Girls studying in madrassas have shown the lead in the Class 12 (Maulvi), Class 10(Fauquania) and middle school (Vastania) examinations of the state’s Madrassa Education Board.

In the Maulavi exam, 20,396 girls passed whereas the figure for boys stood at 15,585. Similarly, 47,201 girls passed the Fauquania exam compared to 31,279 boys.

Of the 24,475 girls who sat for the Maulavi exam, 10,142 passed with first division. But only 9,835 of the 18,096 boys could secure first division.

According to board officials, a total of 48,286 boys appeared in the Fauqania exam but only 15,632 passed with first division. In the case of girls, 70,753 appeared in the exam and 16,406 passed with first division.

In the Vastania exam, 95,587 girls passed compared to 63,413 boys.

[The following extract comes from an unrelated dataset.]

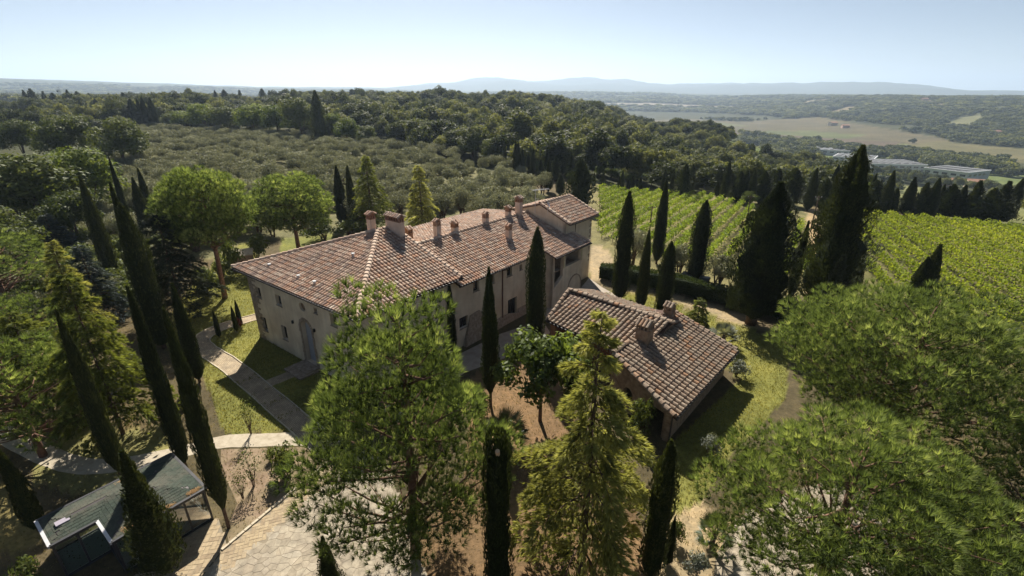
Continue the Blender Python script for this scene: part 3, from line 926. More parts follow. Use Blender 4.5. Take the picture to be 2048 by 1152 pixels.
def chimney(parent, x, y, zb, w, dpt, h, mat, cap_axis='x', sunk=.6, ncol=2, tmat=None, capmat=None):
    """plastered shaft, open brick lantern, little tiled gable"""
    tmat = tmat or M_TILE
    m = MB(); m.box(x - w / 2, x + w / 2, y - dpt / 2, y + dpt / 2, zb - sunk, zb + h - .62)
    ch = bpart(m, "chimney", mat, parent)
    lz = zb + h - .62
    c = MB()
    c.box(x - w / 2 - .05, x + w / 2 + .05, y - dpt / 2 - .05, y + dpt / 2 + .05, lz + .001, lz + .08)
    nx = max(2, int(w / .38)); ny = max(2, int(dpt / .38))
    for i in range(nx + 1):
        for s in (-1, 1):
            px = x - w / 2 + .07 + (w - .14) * i / nx
            c.box(px - .07, px + .07, y + s * (dpt / 2 - .07) - .07, y + s * (dpt / 2 - .07) + .07, lz + .08, lz + .38)
    for i in range(1, ny):
        for s in (-1, 1):
            py = y - dpt / 2 + .07 + (dpt - .14) * i / ny
            c.box(x + s * (w / 2 - .07) - .07, x + s * (w / 2 - .07) + .07, py - .07, py + .07, lz + .08, lz + .38)
    c.box(x - w / 2 + .16, x + w / 2 - .16, y - dpt / 2 + .16, y + dpt / 2 - .16, lz + .081, lz + .36)
    c.box(x - w / 2 - .04, x + w / 2 + .04, y - dpt / 2 - .04, y + dpt / 2 + .04, lz + .381, lz + .43)
    bpart(c, "lantern", capmat or M_BRICK, ch)
    # gable roof of tiles; the ridge runs along cap_axis
    ax, ay = ((1, 0), (0, 1)) if cap_axis == 'x' else ((0, 1), (1, 0))
    la = (w if cap_axis == 'x' else dpt) + .14
    wb = (dpt if cap_axis == 'x' else w) / 2 + .11
    rz = lz + .43 + wb * .62
    g = MB()
    def P(a, b, z): return (x + ax[0] * a + ay[0] * b, y + ax[1] * a + ay[1] * b, z)
    a0 = la / 2 - .06
    g.add([P(-a0, -wb + .08, lz + .435), P(-a0, wb - .08, lz + .435), P(-a0, 0, rz - .03), P(a0, -wb + .08, lz + .435), P(a0, wb - .08, lz + .435), P(a0, 0, rz - .03)],
          [(0, 2, 1), (3, 4, 5), (0, 3, 5, 2), (1, 2, 5, 4), (0, 1, 4, 3)])
    bpart(g, "cap", capmat or M_BRICK, ch)
    mats = []
    n = max(2, round(la / .36)); sp = la / n
    me = tile_mesh(sp * 1.0, math.hypot(wb, rz - lz - .43) + .08, "cap_tile")
    for s in (-1, 1):
        for i in range(n):
            a = -la / 2 + (i + .5) * sp
            p0 = Vector(P(a, s * wb, lz + .43)); p1 = Vector(P(a, 0, rz))
            d = (p1 - p0).normalized(); X = Vector((ax[0], ax[1], 0)); Z = X.cross(d)
            if Z.z < 0: X = -X; Z = -Z
            j = random.gauss(0, .05)
            p = p0 + Z * random.uniform(0, .02) - d * .03
            mats.append(Matrix(((X.x, d.x, Z.x, p.x), (X.y, d.y, Z.y, p.y), (X.z, d.z, Z.z, p.z - GZ), (0, 0, 0, 1))))
    me.materials.append(tmat)
    for m_ in mats:
        o = bpy.data.objects.new("cap_tile", me); COL.objects.link(o); o.parent = ch; o.matrix_local = m_
    r = ridge_line(P(-la / 2, 0, rz - .04), P(la / 2, 0, rz - .04), .42)
    rm = tile_mesh(.30, .48, "cap_ridge_tile"); rm.materials.append(tmat)
    for m_ in r:
        o = bpy.data.objects.new("cap_ridge_tile", rm); COL.objects.link(o); o.parent = ch; o.matrix_local = m_
    return ch

# ------------------------------------------------------------------ the villa (local axes: x along the long front, y into the house)
V_AZ = R(51.5)
V0 = onz(711, 639, 7.5)
villa = empty("villa", (V0[0], V0[1], GZ), V_AZ)
tag(villa, "long cream plastered villa with terracotta hipped roof, chimneys and a raised end block", "villa")
KS = .33
AE, BE = 7.5, 6.9
EBX = -.8                                                # the far left corner lies a little out of square
# -- roof of the hipped wing
apz = AE + KS * 10
hip_front = [(0, 0, AE), (12, 0, AE), (12, 10, apz), (10, 10, apz)]
hip_left = [(0, 0, AE), (10, 10, apz), (EBX, 20, AE)]
hip_back = [(EBX, 20, AE), (10, 10, apz), (12, 10, apz), (12, 20, AE)]
roof_a = bpart(slab([hip_front, hip_left, hip_back]), "roof", M_TILEBED, villa)
TM = tile_mesh(.29, .66)
ta = tile_field((0, 0, AE), (1, 0, 0), (0, 1, KS), hip_front, .38, .53)
tb = tile_field((0, 0, AE), (EBX, 20, 0), (1, 0, KS * .96), hip_left, .38, .53)
tc = tile_field((12, 20, AE), (-1, 0, 0), (0, -1, KS), hip_back, .38, .53)
_camloc = (villa.matrix_basis.to_3x3().transposed() @ (Vector((0, 0, CAM_H)) - Vector(V0)))
dcam = lambda m: (m.translation - (_camloc + Vector((0, 0, 7.5 - GZ)))).length
put_tiles(roof_a, sorted(ta + tb, key=dcam) + tc, TM, M_TILE, 230)
CT = tile_mesh(.50, .62, "ridge_tile")
rt = ridge_line((-.05, -.05, AE + .06), (10, 10, apz + .05), .56) + ridge_line((EBX, 20, AE + .06), (10, 10, apz + .05), .56) + ridge_line((9.9, 10, apz + .06), (12, 10, apz + .06), .56) + ridge_line((11.9, 0, AE + .05), (11.9, 10, apz + .04), .56)
CT.materials.append(M_RIDGE)
for m_ in rt:
    o = bpy.data.objects.new("ridge_tile", CT); COL.objects.link(o); o.parent = roof_a; o.matrix_local = m_
# -- roof of the long wing and the loggia
def zb(t): return BE + KS * t
RB = 7.1
long_front = [(11.4, -.2, zb(-.2)), (25.6, -.2, zb(-.2)), (25.6, -1.8, zb(-1.8)), (33.8, -1.8, zb(-1.8)), (33.4, .95, zb(.95)), (31.98, .95, zb(.95)), (31.98, RB, zb(RB)), (11.4, RB, zb(RB))]
long_back = [(11.4, RB, zb(RB)), (31.98, RB, zb(RB)), (31.98, 15, zb(RB) - .1 * (15 - RB)), (11.4, 15, zb(RB) - .1 * (15 - RB))]
roof_b = bpart(slab([long_front, long_back]), "roof", M_TILEBED, villa)
uB = (0, 1, KS)
tf = tile_field((11.4, -1.8, zb(-1.8)), (1, 0, 0), uB, long_front, .36, .52)
tf = [m for m in tf if m.translation.x > 12.05 or m.translation.y < 0]
tbk = tile_field((31.98, 15, zb(RB) - .1 * (15 - RB)), (-1, 0, 0), (0, -1, .1), long_back, .36, .52)
TMB = tile_mesh(.275, .64)
put_tiles(roof_b, sorted(tf, key=dcam) + tbk, TMB, M_TILE, 45)
for m_ in ridge_line((12.0, RB, zb(RB) + .06), (31.9, RB, zb(RB) + .06), .58) + ridge_line((33.7, -1.7, zb(-1.8) + .06), (33.35, .9, zb(.95) + .05), .58):
    o = bpy.data.objects.new("ridge_tile", CT); COL.objects.link(o); o.parent = roof_b; o.matrix_local = m_
# -- roof of the raised end block
TE, TR = 8.72, 10.68
t_front = [(31.7, .3, TE), (39.0, .1, TE), (39.0, 4.95, TR), (31.7, 4.95, TR)]
t_back = [(31.7, 4.95, TR), (39.0, 4.95, TR), (39.0, 9.6, 9.3), (31.7, 9.6, 9.3)]
roof_c = bpart(slab([t_front, t_back]), "roof", M_TILEBED, villa)
tt = tile_field((31.7, .25, TE), (1, 0, 0), (0, 1, .416), t_front, .36, .52)
tt2 = tile_field((39.0, 9.6, 9.3), (-1, 0, 0), (0, -1, .297), t_back, .36, .52)
put_tiles(roof_c, sorted(tt, key=dcam) + tt2, TMB, M_TILE, 25)
for m_ in ridge_line((31.7, 4.95, TR + .06), (39, 4.95, TR + .06), .58) + ridge_line((31.8, .3, TE + .05), (31.8, 4.9, TR + .04), .58) + ridge_line((38.9, .2, TE + .05), (38.9, 4.9, TR + .04), .58):
    o = bpy.data.objects.new("ridge_tile", CT); COL.objects.link(o); o.parent = roof_c; o.matrix_local = m_
# -- walls
B0 = GZ - .6
dl = Vector((EBX, 20)).normalized(); nl = Vector((dl.y, -dl.x))
oL = Vector((.8, .7)) 
left_holes = [rect(16.25, 17.25, 4.55, 5.72), rect(12.35, 13.35, 4.72, 5.85), oval(8.65, 5.72, .5, .44), rect(6.2, 6.75, 5.68, 6.25), rect(16.35, 17.35, .72, 2.35), rect(12.4, 13.4, .92, 2.5), arch(7.75, 9.5, GZ + .25, 3.4), rect(3.35, 4.3, 5.2, 6.4), rect(3.3, 4.3, 1.0, 2.7)]
link("wall", wall_panel(oL, dl, nl, rect(0, 18.45, B0, AE + .1), left_holes, .5), M_PLASTER, villa)
for a0, a1, z0, z1 in ((16.25, 17.25, 4.55, 5.72), (12.35, 13.35, 4.72, 5.85), (6.2, 6.75, 5.68, 6.25), (16.35, 17.35, .72, 2.35), (12.4, 13.4, .92, 2.5), (3.35, 4.3, 5.2, 6.4), (3.3, 4.3, 1.0, 2.7)):
    window(villa, oL, dl, nl, a0, a1, z0, z1, .3, 0 if a1 - a0 < .7 else 1)
def on(o, d, n, a, z, k): return (o[0] + d[0] * a + n[0] * k, o[1] + d[1] * a + n[1] * k, z)
m = MB(); pts = oval(8.65, 5.72, .5, .44)
m.add([on(oL, dl, nl, a, z, .22) for a, z in pts], [tuple(range(len(pts)))]); bpart(m, "oculus", M_OLDWALL, villa)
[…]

“In the Madrassa board exams, girls have been doing better than boys for the last few years. This is the beginning of a new trend, not heard of in the Islamic seminary exams,” said social activist Irshadul Haque.

There are over 4,000 madrassas in Bihar, including over 1,118 state-run Islamic schools. There are 2,459 unaided madrassas and hundreds of others operating at different places.

According to the first ever status paper brought out by the Bihar State Madrassa Education Board, there are only 32 madrassas for girls under the government-aided category and 576 in the unaided category.

Some madrassas in Bihar have begun modernising their education system by introducing computers and laboratory science. They even encourage students to join the National Cadet Corps (NCC) or the Scouts and Guides.

Board officials said that over 100 Hindu students were also enrolled in the state’s madrassas, breaking the myth that these institutions preached religious fundamentalism.

According to the 2001 Census report, the Muslim population in India was 13.4 percent (138 million) of the total population. Muslims have a literacy rate of 59.1 percent against an all-India literacy rate of 64.8 percent, and only half of the Indian Muslim women are literate (50.1 percent).

However, Muslim women in Bihar have a much lower literacy rate of 31.5 percent.